--- PROVIDED RECORDS ---
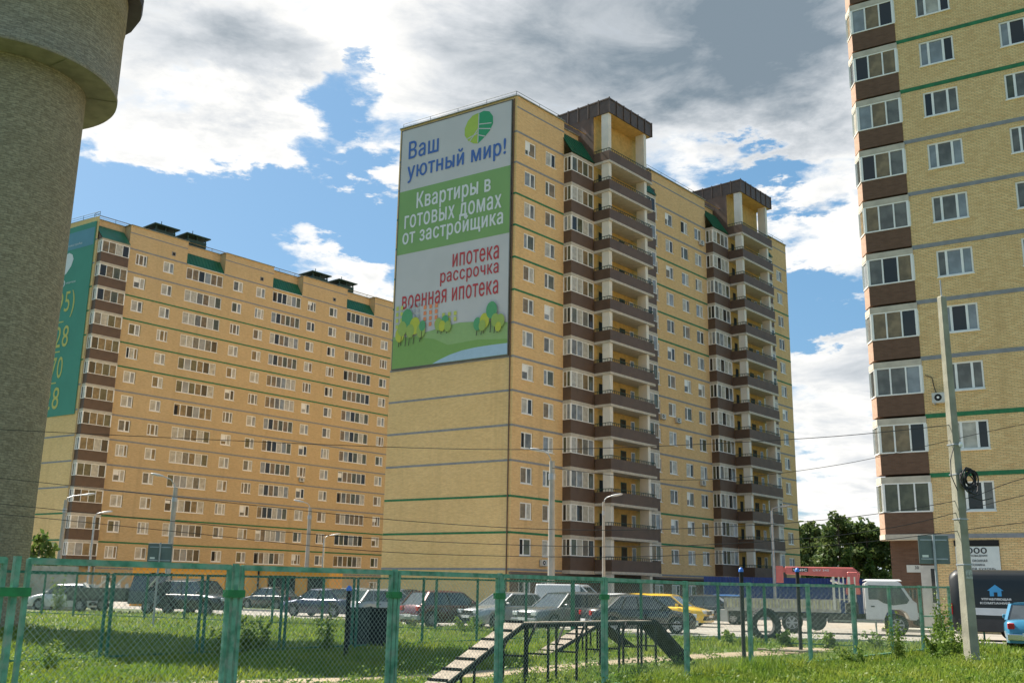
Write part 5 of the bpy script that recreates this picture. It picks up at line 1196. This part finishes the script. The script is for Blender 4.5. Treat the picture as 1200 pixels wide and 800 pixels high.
def grass(name, n, d0, d1, a0, a1, hmin, hmax, power=1.0):
    # more blades near the camera; wider ones further out
    u = rng.random(n); d = 1/(1/d0-u*(1/d0-1/d1)) if power == 1 else d0*(d1/d0)**u
    a = np.radians(rng.uniform(a0, a1, n)); x = d*np.sin(a); y = d*np.cos(a)
    ok = ~inpoly(x, y, road_pts) | inpoly(x, y, lawn)
    isl = inpoly(x, y, lawn)
    pd = path_dist(x, y); ok &= (pd > .45+.35*vnoise(x, y, .4, 3)) | (rng.random(n) < .03)
    ok &= (vnoise(x, y, .7, 9)*.6+vnoise(x, y, 2.5, 4)*.4 > .18)
    x, y, d, isl = x[ok], y[ok], d[ok], isl[ok]; k = len(x)
    tall = vnoise(x, y, 1.6, 1)*.6+vnoise(x, y, .45, 2)*.4
    # long growth along the fence lines and the yard edge
    pdx, pdy = math.sin(R(38.24)), math.cos(R(38.24)); dn = np.abs((x+4.45)*pdy-(y-9.8)*pdx)
    gx, gy = math.sin(R(120.34)), math.cos(R(120.34)); dg = np.abs((x+2.65)*gy-(y-39.9)*gx)
    h = hmin+(hmax-hmin)*tall**1.5*rng.uniform(.6, 1.3, k); h *= 1+.9*np.exp(-(dn/.35)**2)+1.0*np.exp(-(dg/.7)**2)*(x > -12)
    pd = path_dist(x, y); h *= np.clip(pd/1.5, .3, 1)
    wd = np.maximum(.007, d*.00042)*rng.uniform(.7, 1.6, k); th = rng.uniform(0, 2*math.pi, k); ln = rng.uniform(.1, .75, k)*h; la = rng.uniform(0, 2*math.pi, k)
    z0 = np.where(isl, .1, 0.0)
    cx, sx_ = np.cos(th)*wd, np.sin(th)*wd
    V = np.empty((k, 5, 3)); mx_, my_ = x+np.cos(la)*ln*.35, y+np.sin(la)*ln*.35; tx, ty = x+np.cos(la)*ln, y+np.sin(la)*ln
    V[:, 0] = np.stack([x-cx, y-sx_, z0], 1); V[:, 1] = np.stack([x+cx, y+sx_, z0], 1)
    V[:, 2] = np.stack([mx_+cx*.8, my_+sx_*.8, z0+h*.6], 1); V[:, 3] = np.stack([mx_-cx*.8, my_-sx_*.8, z0+h*.6], 1)
    V[:, 4] = np.stack([tx, ty, z0+h*.98], 1)
    base = np.arange(k)[:, None]*5
    F = np.concatenate([base+np.array([[0, 1, 2]]), base+np.array([[0, 2, 3]]), base+np.array([[3, 2, 4]])])
    o = put(name, fast_mesh(name, V.reshape(-1, 3), F, GR)); return tag(o, kind='stuff')
tag(grass('meadow_grass', 230000, 12, 62, -33, 33, .05, .27), 'rough sunlit meadow grass covering the dog run and verges', 'grass')
def leaves(n, pts, rad, size, m, name, flat_=.0):
    """n leaf quads spread round clump centres pts with radii rad"""
    pts = np.array(pts, float); rad = np.array(rad, float); pr = rad**2; pr = pr/pr.sum(); idx = rng.choice(len(pts), n, p=pr)
    v = rng.normal(size=(n, 3)); v /= np.linalg.norm(v, axis=1)[:, None]; rr = rng.random(n)**.45
    c = pts[idx]+v*(rad[idx]*rr)[:, None]*np.array([1, 1, .85])
    a = rng.normal(size=(n, 3)); a /= np.linalg.norm(a, axis=1)[:, None]; b_ = np.cross(a, rng.normal(size=(n, 3))); b_ /= np.linalg.norm(b_, axis=1)[:, None]
    s_ = size*rng.uniform(.6, 1.4, n)[:, None]
    V = np.stack([c-a*s_, c+b_*s_*.6, c+a*s_, c-b_*s_*.6], 1).reshape(-1, 3); F = np.arange(n)[:, None]*4+np.arange(4)[None]
    return fast_mesh(name, V, F, m)
BARK = mat('bark', (.10, .08, .06), .95, var=.3, vscale=3)
def tree_kit(h, r, n, size, m, shape='round', seed=0):
    rs = random.Random(seed); pts = []; rad = []
    tb = MB(); tb.tube((0, 0, 0), (0, 0, h*.45), .022*h, BARK, .014*h, n=8); tb.tube((0, 0, h*.45), (rs.uniform(-.2, .2), 0, h*.9), .014*h, BARK, .003*h, n=6)
    for k in range(26):
        t = rs.uniform(.18, .98); ang = rs.uniform(0, 6.28)
        env = (math.sin(math.pi*min(1, t*.85+.12))**.7 if shape == 'round' else (1-t)*.95+.12)
        rr = r*env*rs.uniform(.35, .8); p = (rr*math.cos(ang), rr*math.sin(ang), h*t); pts.append(p); rad.append(r*rs.uniform(.22, .42)*(1.1-.4*t))
        if k < 12: tb.tube((0, 0, max(h*.15, p[2]-h*.12)), p, .006*h, BARK, .002*h, n=5)
    return tb.data('trunk'), leaves(n, pts, rad, size, m, 'crown')
def place_tree(kit, loc, sc_, rz, label, cat='tree', group=None, name='tree', parts=('trunk', 'crown')):
    o = thing(name, label, cat, loc, rz, group); o.scale = (sc_[0], sc_[0], sc_[1])
    put(parts[0], kit[0], o); put(parts[1], kit[1], o); return o
fk = [tree_kit(13, 3.6, 2600, .34, LF1, 'round', s_) for s_ in (1, 2, 3)]
rs = random.Random(5)
place = [('leftmost', 13.9), ('second', 15.6), ('third', 17.3), ('fourth', 18.9), ('fifth', 20.6), ('rightmost', 22.4)]
for i in range(15):
    a = 12.5+i*.72; d = 158+rs.uniform(-8, 14); p = dirv2(a)*d
    place_tree(fk[i % 3], p, (rs.uniform(.9, 1.15), rs.uniform(.78, .97)), rs.uniform(0, 6), 'dark leafy tree of the forest edge seen between the middle and right blocks', group='dark trees of the forest edge')
far = []; 
for i in range(40):
    a = R(9+i*.42); d = 182; 
    for z in (2, 5, 8.5, 11): far.append((d*math.sin(a)+rs.uniform(-2, 2), d*math.cos(a)+rs.uniform(-5, 5), z+rs.uniform(-1, 1)))
tag(put('forest', leaves(14000, far, [2.9]*len(far), .55, LF1, 'forest')), 'dense dark forest behind the front row of trees', 'forest', kind='stuff')
yk = [tree_kit(7, 1.5, 1500, .22, LF2, 'cone', 8), tree_kit(4, 1.7, 1300, .2, LF2, 'round', 9)]
for lab, a, d, sc_, k in [('slim pale green young tree before the forest, left of its twin', 17.9, 120, (1.0, .95), 0), ('slim pale green young tree before the forest, nearer the right block', 19.0, 118, (.9, .85), 0),
                      ('round light green bush just left of the right block', 19.75, 110, (1.1, .95), 1), ('low light green bush behind the red crane boom', 16.9, 112, (1.2, .95), 1), ('low pale bush between the blue fence and forest, by the crane joint', 18.4, 108, (1.0, .8), 1)]:
    place_tree(yk[k], dirv2(a)*d, sc_, a, lab, cat='tree')
place_tree(yk[1], dirv2(-24.1)*72, (1.0, 1.1), 1, 'dark bushy tree between the tower and the left block')
def weed_kit(h, n, size, spread, seed, stalks=7):
    rs_ = random.Random(seed); b = MB(); pts = []; rad = []
    for k in range(stalks):
        a = rs_.uniform(0, 6.28); e_ = rs_.uniform(0, spread); hh = h*rs_.uniform(.6, 1); tip = (e_*math.cos(a)*1.3, e_*math.sin(a)*1.3, hh)
        b.tube((e_*.4*math.cos(a), e_*.4*math.sin(a), 0), tip, .008, GR2, .003, n=4)
        for j in range(7): t = .2+.8*j/6; pts.append((e_*math.cos(a)*(.4+.9*t), e_*math.sin(a)*(.4+.9*t), hh*t)); rad.append(.09+.1*(1-t))
    return b.data('stalks'), leaves(n, pts, rad, size, GR2, 'leaves')
wk = [weed_kit(1.5, 900, .035, .35, 1), weed_kit(.8, 600, .04, .35, 2), weed_kit(.55, 420, .045, .4, 3), weed_kit(.4, 260, .05, .3, 4, 5)]
for lab, px, py, k, s_ in [('tall bushy weeds at the right end of the near fence', 12.5, 30.6, 0, 1.15), ('second tall weed clump beside the fence end, nearer the pole', 12.0, 28.6, 0, .75), ('dark nettle clump left of the concrete pole', 11.0, 27.3, 1, 1.1),
        ('yellowish tall weeds between the last fence posts', 9.9, 27.0, 0, .8), ('thistle clump at a right-hand fence post, before the truck', 8.2, 25.3, 2, .8), ('leafy sapling by the capped post and black panel', -4.3, 25.6, 0, .8),
        ('thin sapling in the shaded grass of the dog run', -6.0, 25.0, 1, 1.1), ('light green weeds in the shaded grass at lower left', -8.2, 19.3, 1, .75), ('weeds at the foot of the dark inner fence', -6.1, 23.1, 1, .9),
        ('dark weed clump at the verge left of the tyre', 6.8, 33.2, 3, 1.3), ('weed clump in front of the tyre', 8.7, 33.2, 3, 1.3), ('weed clump under the truck bed side of the fence', 9.9, 32.5, 3, 1.3), ('weed clump before the truck cab', 11.4, 32.2, 2, 1.1),
        ('tall weeds beside the leftmost white car', -24.5, 58, 0, 1.3), ('tall bush of weeds by the left lamp foot', -27.5, 66, 0, 1.7), ('weed clump before the maroon hatchback', -1.4, 38.6, 2, 1.2)]:
    o = thing('weed_plant', label=lab, cat='plant', loc=(px, py, 0), rotz=random.random()*6); o.scale = (s_, s_, s_); put('stalks', wk[k][0], o); put('leaves', wk[k][1], o)
scat = []
for i in range(900):
    d = 14/(1-random.random()*.72); a = R(random.uniform(-27, 27)); x_, y_ = d*math.sin(a), d*math.cos(a)
    if not inpoly(np.array([x_]), np.array([y_]), road_pts)[0] and path_dist(np.array([x_]), np.array([y_]))[0] > .8: scat.append((x_, y_, random.uniform(.03, .16)))
tag(put('ground_weeds', leaves(42000, scat, [random.uniform(.1, .35) for _ in scat], .028, GR2, 'ground_weeds')), 'low broad-leaved weeds mixed through the meadow grass', 'weeds', kind='stuff')
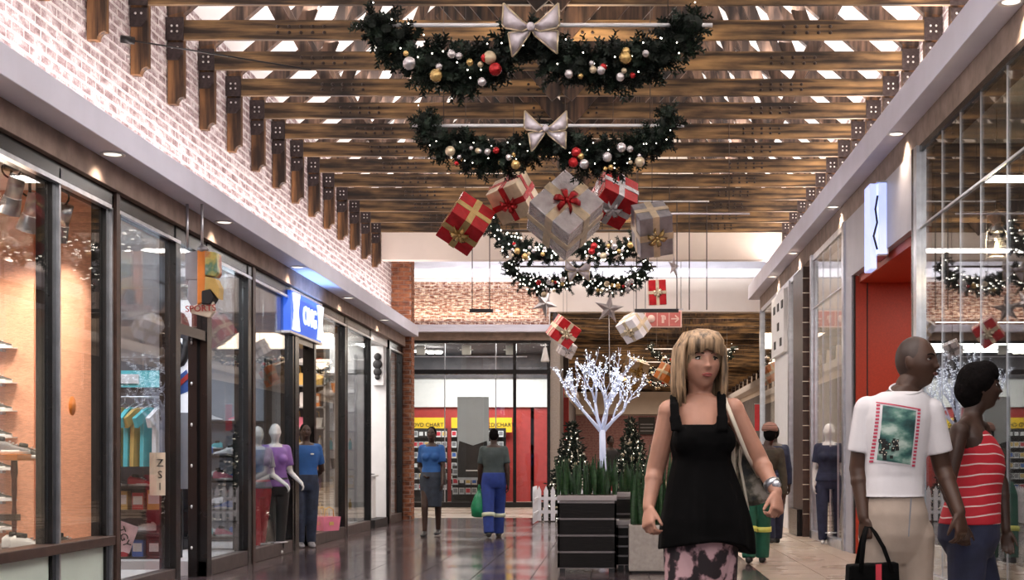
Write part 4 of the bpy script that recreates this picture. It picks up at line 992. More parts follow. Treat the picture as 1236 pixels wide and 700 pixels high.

--- WHAT IS REQUIRED ---
Copy all lines from the data that hold the word "parts".

--- RIGHT ANSWER ---
def place_tree(kit, loc, sc_, rz, label, cat='tree', group=None, name='tree', parts=('trunk', 'crown')):
    put(parts[0], kit[0], o); put(parts[1], kit[1], o); return o
Write part 4 of the bpy script that recreates this picture. It picks up at line 992. More parts follow. Treat the picture as 1236 pixels wide and 700 pixels high.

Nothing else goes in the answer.